In spite of the fact that major media outlets for a number of months have used this as an example of the fleecing of America, this continues to go on. In effect, when the stimulus bill was passed with all the promises of transparency and priority use, $800,000 of funds went to this airport to repave an alternate runway which is seldom, if ever, used.

A lot of us in the Congress and the Senate have worked for years on small rural airports to try to get some money to extend a runway so corporate aircraft could come in, so maybe businesses could locate in areas where there was not commercial air traffic. Getting $100,000 for an airport is a major accomplishment sometimes, but $200 million for an airport that averages 20 passengers a day, that many times there are more people handling security at this airport than there are people going through the lines, is something we need to stop.

If we cannot stop it, we cannot stop anything. Last Saturday in front of the Capitol, hundreds of thousands of people gathered. It was not a Republican gathering, I can tell you that because I was there. It was average Americans, moms and dads with their children, grandmas, grandpas, people who had never been involved in politics before who were very concerned about the level of spending, not just this administration.

This is not a criticism of this administration. We are talking about the last 15 or 20 years. People are concerned about the level of spending and borrowing and debt, taxes and government takeovers in all areas of our economy.

Health care is certainly something that brought it to a head, but these people are here concerned by the fact that they believe our country is on the edge of the cliff. They would like to see us in the Congress begin to move back away from the cliff and take some of the things that are not necessary here in Washington and begin to trim them back.

But I think we can say here, if we cannot cut the funding for this little airport in Pennsylvania named after the Congressman who has helped to get $200 million, if we cannot stop funding it, stop subsidizing tickets, if we cannot look at the facts in this particular case and decide as a Congress to stop this, then there is nothing we can cut. Then there is no such thing as waste, and there is no such thing as fraud and corruption throughout this Federal Government. If we cannot agree, as Members of the Senate, to stop this--we are not taking away the $200 million they have already gotten, the $800,000 for the alternative runway which they have there, which did not need repaving in the first place, we are not closing down the airport or stopping any air travel there. We are just saying: Enough is enough.

We have bought equipment there, radar equipment, spent millions of dollars that is not even being used.
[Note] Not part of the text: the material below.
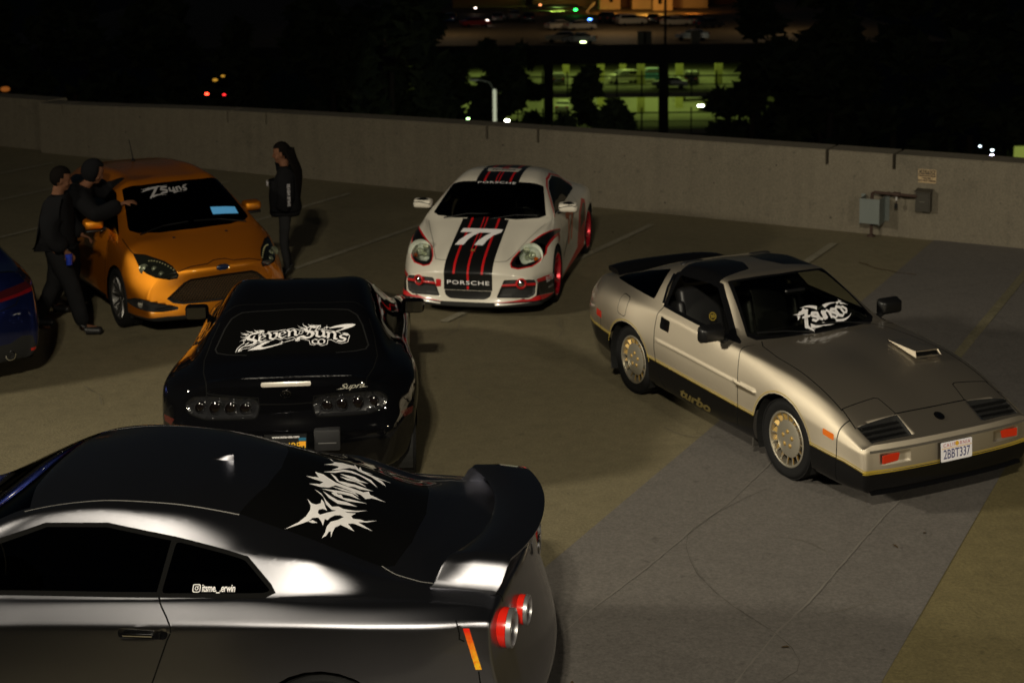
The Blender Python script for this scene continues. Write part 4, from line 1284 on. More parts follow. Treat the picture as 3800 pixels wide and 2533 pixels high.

It is not being staffed. It is time we at least focus on one thing and say that we can begin the process of moving this country away from a cliff of economic and financial disaster.
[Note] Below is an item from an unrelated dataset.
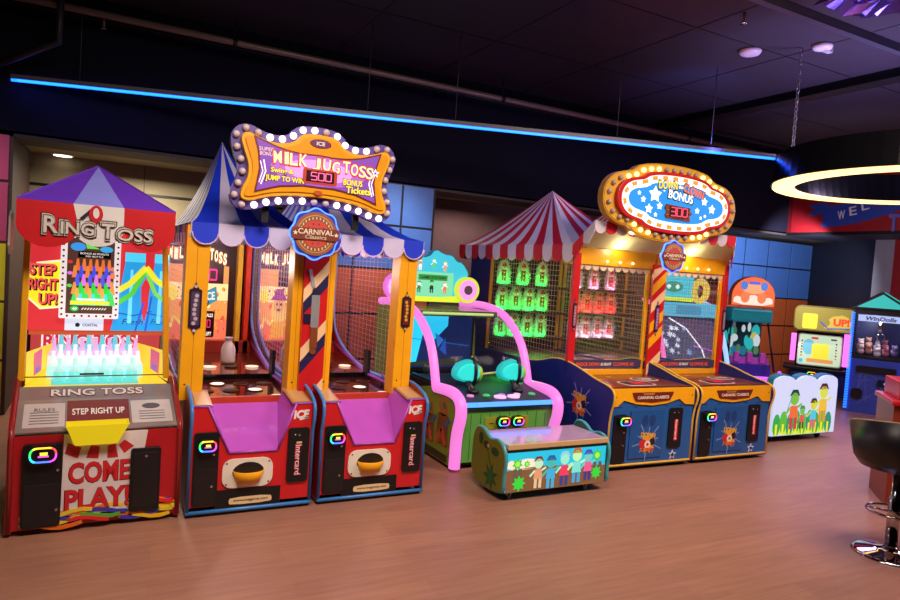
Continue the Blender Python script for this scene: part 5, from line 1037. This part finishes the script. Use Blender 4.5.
m.stroke([(.22, .34), (.26, .44), (.30, .52)], .010, y-.009, glow((130, 140, 170), .9)); plabel(m.build('picture_panel', pb), 'white lit cartoon picture')
m = MB(); m.box(.02, W-.02, .10, .45, .36, .40, mat((160, 150, 190), .3)); m.box(.02, W-.02, .10, .45, .06, .36, mat((40, 60, 80), .5)); m.build('seat_box', pb)
for x_, y_ in ((.10, .08), (.88, .08), (.10, .40), (.88, .40)):
    m = MB(); m.lathe([(.028, -.014), (.03, -.012), (.03, .012), (.028, .014)], BLACK, n=16); m.v = [(x_+v[2], y_+v[1], .03+v[0]) for v in m.v]; m.box(x_-.022, x_+.022, y_-.02, y_+.02, .035, .065, BLACK); m.build('castor', pb)

# yellow cartoon screen game
sg = thing('cabinet_game', 'upright blue arcade game with a cream touch screen and UP! header', 'arcade game', (9.80, 6.80, 0), R(-56)); W = .90
m = MB(); m.box(.0, W, .0, .5, .0, .38, mat((40, 80, 150), .4)); m.box(.05, .42, -.01, 0, .05, .35, mat((46, 90, 170), .4)); m.box(.46, .86, -.01, 0, .05, .35, mat((60, 50, 160), .4)); m.box(-.12, W+.02, -.12, .45, .38, .42, BLACK); m.box(.05, W-.05, .25, .5, .42, 1.38, mat((16, 18, 30), .5)); m.build('base_cabinet', sg, bevel=.006)
led_reader(sg, .33, .31, -.01, .17, .11); sg.scale = (.93, 1, 1)
F = Matrix(((.86, 0, 0, -.03), (0, .96, .28*.86, .02), (0, -.28, .96*.86, .45), (0, 0, 0, 1)))
m = MB(F); m.prism(rr(.13, .90, 0, .60, .05), .0, .04, mat((236, 236, 200), .35)); m.prism(rr(.15, .88, .02, .58, .04), -.003, 0, glow((206, 232, 196), .85)); m.art(ell(.32, .35, .11, .15), -.003, glow((120, 200, 220), .85)); m.rrect(.38, .68, .10, .42, .04, -.005, glow((240, 225, 50), .95)); m.rect(.30, .76, .06, .13, -.008, glow((230, 150, 80), .9)); m.disc(.20, .08, .04, -.003, glow((80, 190, 220), .9))
for k in range(6): m.disc(.20, .18+.055*k, .016, -.006, glow((60, 70, 90) if k % 2 else (230, 120, 40), .8)); m.disc(.80, .16+.055*k, .016, -.006, glow((60, 70, 90) if k % 2 else (240, 140, 60), .8))
m.rect(.36, .48, .50, .54, -.006, glow((220, 40, 50), .9)); m.rect(.70, .80, .50, .53, -.006, glow((60, 60, 60), .9)); plabel(m.build('screen', sg), 'cream screen with plain yellow square')
for a, b, z0, z1 in ((-.03, .05, .50, .94), (.755, .90, .48, 1.02), (.76, .90, .04, .42)):
    m = MB(); m.box(a, b, .02, .06, z0, z1, led((240, 110, 235), 1.5)); m.build('pink_light_panel', sg, bevel=.01)
m = MB(); hp = rr(-.02, 1.0, 1.38, 1.78, .10, 6); m.prism(hp, .0, .30, mat((110, 96, 30), .4)); m.prism(inset(hp, .02), -.004, 0, glow((170, 150, 60), .75)); m.rrect(.13, .38, 1.42, 1.66, .03, -.004, glow((236, 224, 60), .95)); m.art(smooth([(.45, 1.44), (.6, 1.50), (.55, 1.62), (.85, 1.68), (.95, 1.5), (.8, 1.42)], 1), -.004, glow((220, 190, 80), .9)); m.stroke([(.42, 1.55), (.56, 1.44), (.9, 1.46)], .02, -.006, glow((60, 100, 190), .8)); m.text('UP!', .77, 1.55, .26, .12, -.008, glow((240, 70, 40), 1.1), .003, .05); m.v = [(v[0]*.90, v[1], v[2]-.385) for v in m.v]; m.build('header_box', sg, bevel=.005)

# claw machine
cm_ = thing('claw_machine', 'dark blue claw machine with blue light strips and peaked green-lit roof', 'claw machine', (9.16, 5.48, 0), R(-58)); W = .62; cm_.scale = (1, 1, .93)
m = MB(); m.box(.0, W, .0, .55, .0, .80, mat((56, 84, 180), .3)); m.rrect(.08, .54, .60, .70, .02, 0, BLACK, .02); m.rrect(.34, .55, .42, .52, .02, 0, BLACK, .02); m.disc(.44, .47, .03, -.02, glow((90, 130, 240), 1.5), .003, rz=.02); m.rrect(.04, .18, .20, .36, .05, 0, mat((14, 12, 20), .4), .015)
random.seed(8)
for k in range(12): m.stroke([(.06+random.random()*.45, .1+random.random()*.6), (.06+random.random()*.45, .1+random.random()*.6)], .012, -.0005*k, mat((90, 110, 190), .4), .001)
m.build('base_cabinet', cm_, bevel=.006)
m = MB(); m.box(.0, W, .50, .55, .80, 1.50, mat((30, 40, 90), .5)); m.box(.0, W, .0, .55, .80, .84, BLACK); m.box(.0, W, .0, .55, 1.46, 1.54, BLACK)
for x_ in (.0, W-.04): m.box(x_, x_+.04, .0, .04, .84, 1.46, BLACK); m.box(x_, x_+.04, .50, .54, .84, 1.46, BLACK)
m.build('glass_frame', cm_)
m = MB(); m.rect(.05, W-.05, 1.36, 1.45, .0, glow((170, 190, 240), .9), .01); m.text('WinDolls', .31, 1.405, .36, .06, -.010, mat((60, 40, 70), .4), .002, .03, shear=.25); m.build('name_strip', cm_)
m = MB(); m.box(.04, W-.04, .004, .010, .84, 1.46, GLS); m.build('front_glass', cm_)
for x_ in (-.02, W+.0):
    m = MB(); z_ = .05
    while z_ < 1.48: m.box(x_-.012, x_+.03, -.02, .0, z_, z_+.022, led((20, 100, 255), 3)); z_ += .038
    m.build('light_strip', cm_)
m = MB(); m.tube([(.33, .25, 1.46), (.33, .25, 1.20)], .03, CHROME, 10)
for k in range(3): a = 2*PI*k/3; m.tube([(.33, .25, 1.20), (.33+.07*math.cos(a), .25+.07*math.sin(a), 1.14), (.33+.03*math.cos(a), .25+.03*math.sin(a), 1.06)], .008, CHROME, 6)
m.box(.05, .57, .22, .28, 1.43, 1.46, CHROME); m.build('claw', cm_)
L = lamp('claw_cabinet_light', 'POINT', (.31, .2, 1.34), 9, (.85, .85, 1), .05); L.parent = cm_
random.seed(12); tp = None
pcs = [(235, 205, 200), (205, 150, 130), (240, 235, 240), (190, 110, 130), (150, 130, 190)]
for k in range(14):
    x_, y_, z_ = .115+.098*(k % 5), .14+.12*(k//5), .88+.05*random.random()+.04*(k//5); c_ = mat(pcs[k % 5], .8)
    m = MB(); m.ball((0, 0, 0), .046, c_, 10, 7, (1, 1, .95)); m.ball((0, -.01, .055), .036, c_); m.ball((-.028, -.005, .085), .014, c_, 8, 5); m.ball((.028, -.005, .085), .014, c_, 8, 5); m.ball((-.008, -.045, .06), .006, BLACK, 6, 4); m.ball((.014, -.045, .06), .006, BLACK, 6, 4)
    q = m.build('plush_toy'); q.parent = None
    cc, ss = math.cos(R(-58)), math.sin(R(-58)); q.location = (9.16+x_*cc-y_*ss, 5.48+x_*ss+y_*cc, z_*.93); q.rotation_euler = (0, 0, random.uniform(-1, 1)-.7)
    tag(q, 'small pale plush toy lying in the heap inside the claw machine', 'plush toy', 'plush toys in the claw machine')
# peaked roof
m = MB(); w2 = W+.06; TQ = glow((50, 190, 180), .8)
m.prism([(-.06, 1.54), (W+.06, 1.54), (W/2, 1.80)], -.04, .58, BLACK); m.art([(.02, 1.565), (W-.02, 1.565), (W/2, 1.765)], -.04, TQ, .004); 
m.add([(W+.075, .0, 1.56), (W+.075, .54, 1.56), (W/2+.03, .54, 1.80), (W/2+.03, .0, 1.80)], [(0, 1, 2, 3)], TQ); m.build('peaked_roof', cm_)

# ------------------------------------------------------------------ red cabinet at right edge and bar stool
rc = thing('cabinet_game', 'red arcade cabinet cut by the right edge of the photo, behind the bar stool', 'arcade game', (5.40, 2.86, 0), R(-48))
m = MB(); m.box(.0, .8, .0, .5, .0, .78, mat((140, 50, 30), .4)); m.rect(.06, .74, .06, .74, 0, mat((190, 84, 40), .4), .003); [m.rect(.10+.12*k, .15+.12*k, .08, .56, -.003, mat((110, 36, 20), .4), .001) for k in range(5)]; m.build('base_cabinet', rc, bevel=.01)
m = MB(); m.box(-.02, .82, -.03, .52, .78, .82, mat((190, 20, 26), .35)); m.box(.04, .8, .05, .5, .82, .96, mat((200, 30, 30), .35)); m.build('red_top', rc, bevel=.01)
st = thing('bar_stool', 'black bucket-seat bar stool with chrome pole and round base, at right edge', 'bar stool', (4.42, 2.28, 0)); n = 32
BS = mat((22, 20, 26), .35)
m = MB(); m.lathe([(.215, .0), (.215, .006), (.19, .014), (.10, .028), (.045, .045), (.032, .06)], mat((190, 185, 190), .06, 1), n=40); m.build('base_plate', st)
m = MB(); m.lathe([(.036, .05), (.036, .36), (.026, .37), (.026, .56)], mat((190, 185, 190), .1, 1), n=20); m.build('pole', st)
m = MB(); m.tube([(.15*math.cos(a), .15*math.sin(a), .27) for a in [2*PI*i/28 for i in range(28)]], .009, mat((190, 185, 190), .1, 1), 8, closed=True)
for a in (0, 2.1, 4.2): m.tube([(.03*math.cos(a), .03*math.sin(a), .27), (.15*math.cos(a), .15*math.sin(a), .27)], .008, CHROME, 8)
m.build('foot_ring', st)
m = MB(); m.box(-.08, .08, -.08, .08, .54, .57, BLACK); m.lathe([(.02, .55), (.19, .56), (.225, .60), (.23, .66), (.18, .68), (.02, .68)], BS, n=32); m.build('seat', st)
m = MB(); vs = []; K = 30
for i in range(K+1):
    a = R(62-140+i*280/K)-PI; wv = max(0, math.sin(PI*i/K))**.4; top = .70+.175*wv; r0, r1 = .235, .285
    ca, sa = math.cos(a), math.sin(a); vs += [(r0*.90*ca, r0*.90*sa, .55), ((r0+.012)*ca, (r0+.012)*sa, .60), (r1*ca, r1*sa, top), ((r1-.03)*ca, (r1-.03)*sa, top+.004), ((r0-.03)*ca, (r0-.03)*sa, .66)]
m.add(vs, [(i*5+q, i*5+(q+1) % 5, (i+1)*5+(q+1) % 5, (i+1)*5+q) for i in range(K) for q in range(5)]+[tuple(range(5)), tuple(range(K*5, K*5+5))], BS, True); b_ = m.build('backrest', st)
m = MB(); m.tube([(vs[i*5+2][0]*.99, vs[i*5+2][1]*.99, vs[i*5+2][2]+.002) for i in range(K+1)], .004, mat((170, 140, 100), .4), 6); m.build('piping', b_)
# downlight in the recess
o = thing('downlight', 'oval recessed downlight in the beige recess above the ring toss tent', 'light', (-.50, 8.0, 2.55)); 
o.location = (-.47, 8.45, 2.55)
m = MB(); m.lathe([(.11, -.012), (.12, 0)], WHITE, n=24); m.build('bezel', o); m = MB(); m.lathe([(.09, -.018), (.09, -.012)], led((255, 240, 214), 3), n=24); m.build('lens', o)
I hope on this bill, with this amendment, that we can, in a bipartisan way, agree this is one thing we do not have to have at the Federal level, that we can begin to shift priorities to those things we are supposed to do at the Federal level. It is certainly not to fund a pet project of one Congressman to the tune of $200 million.

I encourage all my Senate colleagues, Republican and Democratic, to
support an amendment that would simply disallow the use of any funds in this bill to be used to continue the administration of subsidies or grants to this airport.

I yield the floor and I suggest the absence of a quorum.